Sting set the mood for the evening in the opening number, a buoyant rendition of 'All This Time', into which he improvised a few lyrics from Wilson Pickett's 'In the Midnight Hour'.

A few bars of a light, almost Celtic folk introduction belied the tale of obsessive love that is the core of 'Mad About You'. But the song's theme was reflected in the tense arrangement that quickly replaced the open, airy intro. Sancious' dark keyboard play combined with Miller's moody guitar work, and the ballad's haunting quality was heightened by Sting's reedy tenor, which took on an eerie edge in the high notes.

Touring for the better part of seven months seems to have taken little toll on Sting's voice, although he did have a bit of trouble sustaining his upper register for 'If You Love Somebody Set Them Free'. But this song came near the end of the more-than-90-minute concert, during which Sting, almost 40, put his voice through an intense workout as he brought harder and more impassioned inflections to the title track of 'The Soul Cages', 'Why Should I Cry' (which featured a brief bit of 'Be Still My Beating Heart'), and Jimi Hendrix's 'Purple Haze'.

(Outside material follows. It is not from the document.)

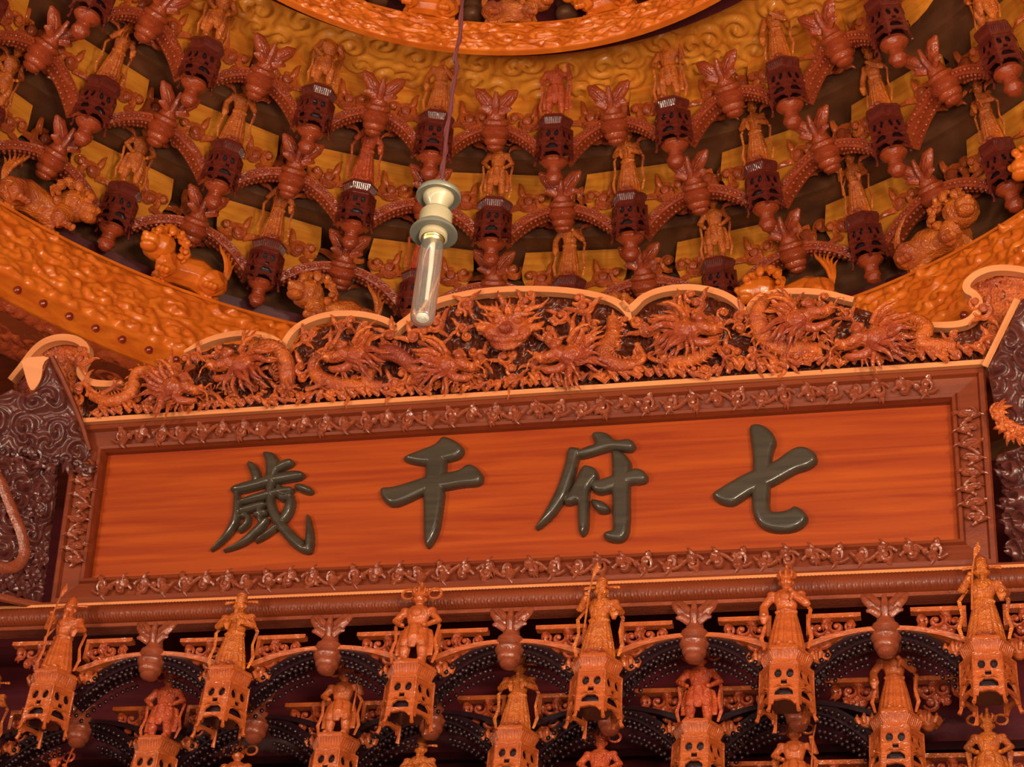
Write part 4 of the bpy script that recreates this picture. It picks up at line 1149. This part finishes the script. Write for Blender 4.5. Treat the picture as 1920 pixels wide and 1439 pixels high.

'Purple Haze' was the surprise Sting gave the audience when he began his tour in February with six sold-out shows at Manhattan's Beacon Theater. With Miller and Sancious, who had strapped on a guitar, trading furious leads, the song back then was transformed into a glorious jam. On this go-round, however, its role has been lessened, serving as a bridge between the rocking refrains of 'The Soul Cages' and 'If You Love Somebody Set Them Free'.